Before following John's course, and that of his descendants, the ancestors of this Francis Sinclair of Audenham have to be considered. Their connection with Northamptonshire, helps towards the purpose more than that with their own peculiar county of Kent. His father was Baldwin of Aldham, in Kent, and of Wodepreston, in Northampton. His sister was John Sinclair's mother. The father of Baldwin and Joan was Thomas de Audham of Kent, and not of Northampton till by his marriage with the widow of his kinsman, Robert de la Haye of Sussex, Isabel Montacute or Montagu, he got, uxoris jure, Wodepreston, and some properties in the west. She was daughter of Sir William Montacute, or, as Nicholas says, of the 4th Baron Montacute, who died 1249, both being of the great western family who were earls of Salisbury, princes of Man, and played first parts in political events generally. Thomas de Audham died in 1276, his son Baldwin being then only fifteen. Margery Montague, Isabel's sister, was married to William, one of the lords of Echinham, “the knightly family” of Sussex; and it is worthy of note that in the ancient church of Echinham, the Sinclair arms of the later Aldham family is quartered with theirs, than which there could not be any better proof of, at least affinity.

Sir Thomas Aldham, knight, followed Richard I to Palestine, and was at the siege of Acre in 1191. The Robert of Aldham previous to Sir Thomas, is in one of the charters of Rochester; and the family go back, through the lords of Ros, in Kent, to Richard, the king's chamberlain, son of Walter, earl of St.Cler and of Medway. But there is a gap between the two Thomases, which Peter de Aldham fills up perhaps, who appears as a witness at Winchester, then a great scene of national business, in a charter of land to their favourite St.Andrews of Rochester, dated 1245.

The connection of the Aldhams with Geffrey of Ros is shown thus from the Textus Roffensis. Geffrey of Ros, and afterwards Robert Aldham, gave the tenth part of Aldham, namely, Stownfield, containing 22 acres, Brodefield containing 42 acres, Piryefield containing 20 acres, Donnfield containing 40 acres, and Freythe containing 18 acres: total 180 acres. This has various interest. These acres show what was actually in cultivation around Aldham, and compared with the usual patches laboured then gives the impression of wealth and energy. “Peerie” is the Norse word for “little”, and has philological value.

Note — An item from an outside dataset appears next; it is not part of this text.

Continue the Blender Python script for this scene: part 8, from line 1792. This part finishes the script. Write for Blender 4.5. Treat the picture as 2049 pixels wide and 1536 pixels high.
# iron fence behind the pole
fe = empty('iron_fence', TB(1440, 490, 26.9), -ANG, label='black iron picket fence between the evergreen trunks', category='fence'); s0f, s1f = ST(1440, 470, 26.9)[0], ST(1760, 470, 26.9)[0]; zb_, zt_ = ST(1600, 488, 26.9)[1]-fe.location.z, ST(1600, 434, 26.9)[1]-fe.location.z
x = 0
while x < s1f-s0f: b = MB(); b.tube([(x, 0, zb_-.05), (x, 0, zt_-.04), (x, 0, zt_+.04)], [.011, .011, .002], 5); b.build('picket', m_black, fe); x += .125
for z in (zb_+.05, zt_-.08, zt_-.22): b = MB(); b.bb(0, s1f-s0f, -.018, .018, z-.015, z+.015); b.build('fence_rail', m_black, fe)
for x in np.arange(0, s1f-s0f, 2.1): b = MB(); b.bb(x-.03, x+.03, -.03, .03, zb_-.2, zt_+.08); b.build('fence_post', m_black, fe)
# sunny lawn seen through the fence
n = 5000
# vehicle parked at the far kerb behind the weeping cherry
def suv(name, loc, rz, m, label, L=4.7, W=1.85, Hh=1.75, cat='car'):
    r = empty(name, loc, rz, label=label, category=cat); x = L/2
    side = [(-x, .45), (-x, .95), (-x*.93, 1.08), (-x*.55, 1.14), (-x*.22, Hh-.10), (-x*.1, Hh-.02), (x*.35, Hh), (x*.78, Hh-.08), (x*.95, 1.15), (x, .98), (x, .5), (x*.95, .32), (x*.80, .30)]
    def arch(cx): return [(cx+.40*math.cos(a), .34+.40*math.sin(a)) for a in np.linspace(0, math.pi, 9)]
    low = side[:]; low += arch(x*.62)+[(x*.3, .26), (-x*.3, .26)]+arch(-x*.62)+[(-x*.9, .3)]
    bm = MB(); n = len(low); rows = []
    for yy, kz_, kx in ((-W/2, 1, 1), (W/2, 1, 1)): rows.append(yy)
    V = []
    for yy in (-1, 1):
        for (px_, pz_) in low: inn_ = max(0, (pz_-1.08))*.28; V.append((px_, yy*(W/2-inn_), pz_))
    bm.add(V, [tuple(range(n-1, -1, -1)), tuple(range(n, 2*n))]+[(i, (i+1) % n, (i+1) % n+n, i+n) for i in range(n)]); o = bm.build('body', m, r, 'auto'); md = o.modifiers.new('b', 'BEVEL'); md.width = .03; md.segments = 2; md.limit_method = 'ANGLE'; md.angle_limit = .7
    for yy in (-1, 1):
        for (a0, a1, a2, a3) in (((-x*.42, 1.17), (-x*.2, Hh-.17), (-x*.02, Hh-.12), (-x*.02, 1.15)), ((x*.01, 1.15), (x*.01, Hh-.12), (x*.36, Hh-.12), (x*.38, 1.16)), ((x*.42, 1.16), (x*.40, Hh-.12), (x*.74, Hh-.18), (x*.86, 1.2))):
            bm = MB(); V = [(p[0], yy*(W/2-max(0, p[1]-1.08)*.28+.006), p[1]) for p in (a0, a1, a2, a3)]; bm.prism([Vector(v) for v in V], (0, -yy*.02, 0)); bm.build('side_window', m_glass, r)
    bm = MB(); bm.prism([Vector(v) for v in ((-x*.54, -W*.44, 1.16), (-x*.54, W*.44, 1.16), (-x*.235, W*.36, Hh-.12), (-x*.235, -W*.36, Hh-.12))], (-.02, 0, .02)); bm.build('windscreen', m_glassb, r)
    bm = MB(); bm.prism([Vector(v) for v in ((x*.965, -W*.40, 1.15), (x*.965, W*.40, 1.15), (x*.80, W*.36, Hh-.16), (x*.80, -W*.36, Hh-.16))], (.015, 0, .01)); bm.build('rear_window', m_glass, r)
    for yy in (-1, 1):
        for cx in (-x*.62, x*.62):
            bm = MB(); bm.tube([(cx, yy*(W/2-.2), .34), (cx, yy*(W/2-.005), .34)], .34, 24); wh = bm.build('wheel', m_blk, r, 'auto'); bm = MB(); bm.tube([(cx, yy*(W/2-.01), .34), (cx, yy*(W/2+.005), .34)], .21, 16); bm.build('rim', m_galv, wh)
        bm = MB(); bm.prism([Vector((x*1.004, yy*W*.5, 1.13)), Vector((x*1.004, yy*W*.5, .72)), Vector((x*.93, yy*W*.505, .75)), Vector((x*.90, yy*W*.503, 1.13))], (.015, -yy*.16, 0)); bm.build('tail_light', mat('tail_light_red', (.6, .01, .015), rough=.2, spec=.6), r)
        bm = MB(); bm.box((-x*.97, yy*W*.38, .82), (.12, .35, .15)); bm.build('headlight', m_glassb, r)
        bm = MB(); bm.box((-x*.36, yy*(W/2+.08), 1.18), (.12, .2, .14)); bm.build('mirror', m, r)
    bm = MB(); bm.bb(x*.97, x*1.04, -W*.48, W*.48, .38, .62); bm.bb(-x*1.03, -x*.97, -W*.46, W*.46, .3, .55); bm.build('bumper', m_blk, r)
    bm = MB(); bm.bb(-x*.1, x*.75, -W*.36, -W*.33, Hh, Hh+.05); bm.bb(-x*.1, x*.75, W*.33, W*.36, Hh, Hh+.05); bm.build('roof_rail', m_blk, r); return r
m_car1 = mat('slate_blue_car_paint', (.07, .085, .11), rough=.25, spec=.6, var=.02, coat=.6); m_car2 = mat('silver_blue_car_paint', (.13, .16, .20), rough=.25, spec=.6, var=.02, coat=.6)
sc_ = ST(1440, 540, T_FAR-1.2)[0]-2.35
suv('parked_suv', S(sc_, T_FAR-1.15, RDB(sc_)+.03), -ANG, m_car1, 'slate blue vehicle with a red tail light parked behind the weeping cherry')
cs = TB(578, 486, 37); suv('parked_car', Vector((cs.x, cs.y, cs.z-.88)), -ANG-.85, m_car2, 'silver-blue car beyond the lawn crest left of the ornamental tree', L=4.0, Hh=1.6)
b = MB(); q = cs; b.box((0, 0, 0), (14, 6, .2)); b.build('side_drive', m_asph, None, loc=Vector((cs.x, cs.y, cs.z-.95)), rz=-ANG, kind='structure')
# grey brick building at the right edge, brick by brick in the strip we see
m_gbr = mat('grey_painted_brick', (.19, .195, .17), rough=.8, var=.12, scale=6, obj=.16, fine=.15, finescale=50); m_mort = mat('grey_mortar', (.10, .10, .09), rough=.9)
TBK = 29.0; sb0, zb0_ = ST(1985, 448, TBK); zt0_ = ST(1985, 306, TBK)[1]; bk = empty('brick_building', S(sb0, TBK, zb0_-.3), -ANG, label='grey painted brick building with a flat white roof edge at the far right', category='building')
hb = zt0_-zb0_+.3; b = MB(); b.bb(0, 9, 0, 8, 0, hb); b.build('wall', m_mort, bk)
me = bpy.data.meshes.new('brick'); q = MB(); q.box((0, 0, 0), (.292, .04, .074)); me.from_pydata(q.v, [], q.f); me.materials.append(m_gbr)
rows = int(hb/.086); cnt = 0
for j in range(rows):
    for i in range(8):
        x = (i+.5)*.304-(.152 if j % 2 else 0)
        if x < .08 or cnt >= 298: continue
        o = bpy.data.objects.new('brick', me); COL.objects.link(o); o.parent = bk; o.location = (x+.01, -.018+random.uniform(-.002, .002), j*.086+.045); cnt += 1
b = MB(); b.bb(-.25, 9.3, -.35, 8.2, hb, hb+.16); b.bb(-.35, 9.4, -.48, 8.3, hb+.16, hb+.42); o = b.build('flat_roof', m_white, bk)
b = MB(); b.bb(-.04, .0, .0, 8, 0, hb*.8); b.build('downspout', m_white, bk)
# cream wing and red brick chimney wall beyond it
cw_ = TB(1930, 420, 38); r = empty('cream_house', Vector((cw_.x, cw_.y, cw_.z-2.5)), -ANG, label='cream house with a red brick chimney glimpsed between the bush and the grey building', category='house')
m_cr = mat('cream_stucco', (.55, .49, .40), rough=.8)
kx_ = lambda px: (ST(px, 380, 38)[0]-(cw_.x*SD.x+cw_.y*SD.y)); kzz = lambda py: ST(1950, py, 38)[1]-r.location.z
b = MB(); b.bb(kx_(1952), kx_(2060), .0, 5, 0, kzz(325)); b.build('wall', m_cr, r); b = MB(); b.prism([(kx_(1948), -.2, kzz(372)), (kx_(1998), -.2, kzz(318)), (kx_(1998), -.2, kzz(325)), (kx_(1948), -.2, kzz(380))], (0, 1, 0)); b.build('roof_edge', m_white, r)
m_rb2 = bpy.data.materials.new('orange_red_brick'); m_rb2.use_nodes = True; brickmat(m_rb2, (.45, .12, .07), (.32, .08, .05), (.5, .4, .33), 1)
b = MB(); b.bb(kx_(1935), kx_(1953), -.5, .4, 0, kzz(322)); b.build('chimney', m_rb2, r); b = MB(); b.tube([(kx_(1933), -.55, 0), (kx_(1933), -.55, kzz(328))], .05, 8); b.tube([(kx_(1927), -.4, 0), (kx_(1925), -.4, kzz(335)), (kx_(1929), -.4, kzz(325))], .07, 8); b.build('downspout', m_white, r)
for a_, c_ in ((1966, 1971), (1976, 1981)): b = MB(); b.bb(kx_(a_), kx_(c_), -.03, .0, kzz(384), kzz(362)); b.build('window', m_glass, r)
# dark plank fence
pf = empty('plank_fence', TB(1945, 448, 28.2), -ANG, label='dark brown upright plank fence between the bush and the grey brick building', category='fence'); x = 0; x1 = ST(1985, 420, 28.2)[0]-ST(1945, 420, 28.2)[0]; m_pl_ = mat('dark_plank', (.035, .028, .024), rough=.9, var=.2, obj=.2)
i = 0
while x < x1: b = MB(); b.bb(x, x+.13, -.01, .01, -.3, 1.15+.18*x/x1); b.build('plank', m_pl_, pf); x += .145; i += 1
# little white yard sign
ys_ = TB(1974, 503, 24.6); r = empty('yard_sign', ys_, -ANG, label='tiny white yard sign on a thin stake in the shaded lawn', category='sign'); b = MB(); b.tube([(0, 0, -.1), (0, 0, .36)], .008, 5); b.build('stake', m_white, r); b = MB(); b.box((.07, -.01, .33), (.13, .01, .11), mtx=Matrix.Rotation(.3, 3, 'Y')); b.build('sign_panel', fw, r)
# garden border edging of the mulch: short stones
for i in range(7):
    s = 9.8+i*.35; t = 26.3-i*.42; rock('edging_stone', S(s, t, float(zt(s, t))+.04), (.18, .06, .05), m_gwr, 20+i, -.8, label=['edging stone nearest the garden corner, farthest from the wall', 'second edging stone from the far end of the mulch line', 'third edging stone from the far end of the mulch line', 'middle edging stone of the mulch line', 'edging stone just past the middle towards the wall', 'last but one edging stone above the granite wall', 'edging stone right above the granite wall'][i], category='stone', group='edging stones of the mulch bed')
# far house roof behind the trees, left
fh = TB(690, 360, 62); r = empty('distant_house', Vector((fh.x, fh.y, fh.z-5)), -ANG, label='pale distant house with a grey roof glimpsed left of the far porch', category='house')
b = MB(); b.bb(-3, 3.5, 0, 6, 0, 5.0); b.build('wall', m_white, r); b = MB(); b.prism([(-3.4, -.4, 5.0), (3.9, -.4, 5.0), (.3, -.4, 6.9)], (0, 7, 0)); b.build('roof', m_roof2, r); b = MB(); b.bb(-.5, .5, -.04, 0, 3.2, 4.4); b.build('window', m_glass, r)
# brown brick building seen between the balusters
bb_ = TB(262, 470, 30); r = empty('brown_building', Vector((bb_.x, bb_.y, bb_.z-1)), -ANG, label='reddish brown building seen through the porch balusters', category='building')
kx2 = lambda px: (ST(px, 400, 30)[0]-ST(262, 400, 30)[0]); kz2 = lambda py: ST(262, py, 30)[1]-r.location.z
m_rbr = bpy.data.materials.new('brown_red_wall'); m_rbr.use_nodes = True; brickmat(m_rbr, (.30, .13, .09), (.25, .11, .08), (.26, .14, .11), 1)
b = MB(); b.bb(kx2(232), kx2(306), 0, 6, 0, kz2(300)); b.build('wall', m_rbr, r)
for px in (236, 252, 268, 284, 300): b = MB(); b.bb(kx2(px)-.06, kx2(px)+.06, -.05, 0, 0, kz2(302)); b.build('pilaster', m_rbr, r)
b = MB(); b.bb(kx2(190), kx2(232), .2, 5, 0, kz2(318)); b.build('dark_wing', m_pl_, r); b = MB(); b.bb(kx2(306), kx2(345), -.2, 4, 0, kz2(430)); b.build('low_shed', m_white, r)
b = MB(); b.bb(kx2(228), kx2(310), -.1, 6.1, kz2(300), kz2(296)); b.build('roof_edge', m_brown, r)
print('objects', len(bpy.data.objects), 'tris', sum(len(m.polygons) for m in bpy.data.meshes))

Robert of Burnaville held Ros, and is one of the Aldham line, though it is impossible to find an exact date for him.
William of Ros held it in 1163; for Carte in his History of England says that Thomas a Becket claimed two of his manors as belonging to the see of Canterbury, at the very beginning of the great quarrel. William held six and a half knight's fees as of the king, in capite; but Becket claimed the manors of Hethe and Saltwoode as his.
Hugo de St.Clair and his kin were very closely interested.
William of Eynesford, who is often referred to by ordinary historians as chief occasion of the dispute, was one of them, as well as William of Ros. Ralph of this family was in 1199 prior of Rochester, and showed the usual love of, and capacity for, architectural work, being a prominent builder of the churches of his time. Hamon de Hethe, bishop of Rochester, would also seem to be of the same house.

The Aldhams appear very often in Northampton, and less frequently in Somerset. The Monasticon has three of them, Roger, Hugo, and William, signing a charter by Nesta of Cokefield, Northampton, to the church of St.Mary and St.Anthony, Kerseya; and, in 30 Edward I (1301), Osbert Aldham is a juror in a great cause at St.Edmundsbury, Suffolk, as to the seneschalship of the abbey. Cokefield has suggestive relations to Gereberd Sinclair and his family, which might reward search; but that Robert of Cokefield in 1222 gave his right over it to John de Montacute, grandfather of the lady who married Thomas Audham, accounts for the Aldham prevalence there. That they held part of the property of the Montacutes in Somersetshire, the manor of Chiselberg in particular, explains their appearances in histories and records of that county, the original home of the Montagus, their name being local to that district, the “sharp hill”, from the situation of their home castle. The connection with this county will appear through the history of their heirs, the Sinclairs of Aldham, who added to their Somerset properties, having relations there continuously from the Norman Conquest. They kept the Sancto Claro name religiously untouched by the prevalent pride of locality appellation.

Much can still be collected of the earlier Aldham Sinclairs; but as it would be of the same substantial rather than remarkable character, enough is stated. That they were of the baronial order expresses a great deal in those periods, when all that was being done which was notable, was the work of the barons, to whom kings were but the foils. Franciscus Aldeham, the last of the branch, he who was executed as one of the rebel barons, is mentioned in one of the Harleian MSS. as the antecessor of John and Philip St.Clere, and as holding fifteen military fees from the honour of Morteine alone, which is ample evidence of his baronial position. Mortayne or Morteine was escheat and practically demesne of the crown since its early forfeiture by William the Conqueror's nephew, and to hold from it was equal to in capite tenure. He held much besides of other baronies, Aquila for one, Aldham being probably of ancient in capite possession, and not as of any barony, itself the caput baroniae of the family. The Aldham coat of arms was, Azure, a pile, or.